Mas nem tudo foi perdido, nessa minha tentativa, pois conheci escritores que nem imaginava existirem. Mas para este texto só falarei de um que tinha escrito livros com títulos estranhos, como “O HOMEM QUE ERA QUINTA FEIRA”, “NAPOLEAO DE NOTINGHAM HILL “, e outros tão estranhos como estes; chamava-se Gilbert Keith Chesterton. É inspirado nele que vou buscar o meu título para este texto e uma descrição para o meu homenageado: O HOMEM QUE ERA UM CLAMOR.
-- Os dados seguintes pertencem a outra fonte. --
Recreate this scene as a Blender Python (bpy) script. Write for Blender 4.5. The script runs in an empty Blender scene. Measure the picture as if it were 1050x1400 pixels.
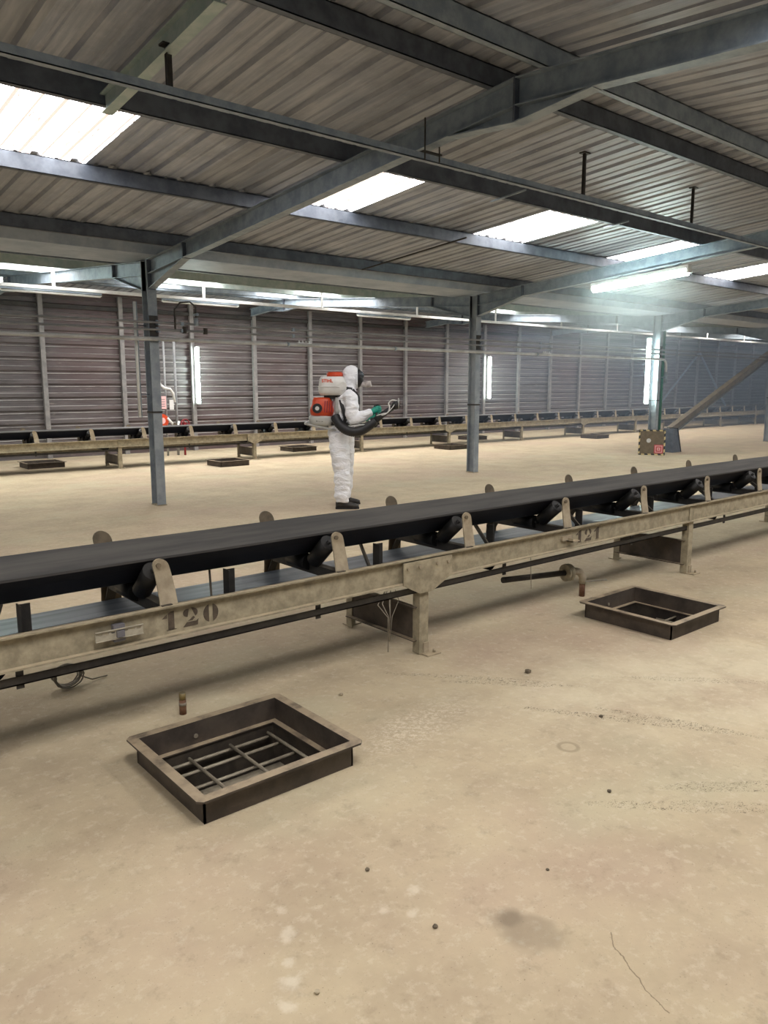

Assim chamei Guillaume de “Um Clamor”; de facto foi um clamor na noite escura da cultura Guineense. Pois um clamor mais que uma luz, chega a todos. Uma luz só é vista por quem olha em sua direcção, mas um clamor é espalha-se por todas as direcções; acorda-nos mesmo se estivermos a dormir. Sendo como ele, um homem temerário nas palavras, chamo-o como deve ser chamado. Que dizer mais dele? Ou por outro, o que não deve ser dito, o que é pouco relevante, o que pode ser deixado de lado da vasta obra do Sr. Thieriot? Se não estamos a escrever uma biografia , como medir a importância deste vulto para o nosso país? Desse que se orgulha de nós, as vezes mais do que nós próprios? Nas suas emotivas palavras 
“N’ta sinti orgulhu kada bias ki n’tene ki fala di Guiné Bissau la fora.”

Eu sinto orgulho de ouvir você dizer que sente orgulho de nós Guillaume, porque sei que é desinteressado, é apenas, produto da amizade e vivência comum. Prevejo que esta vivencia venha a dar frutos e coroar mudanças que já despoletou, prevejo profundas mudanças na nossa maneira de relacionar-mos com a nossa cultura.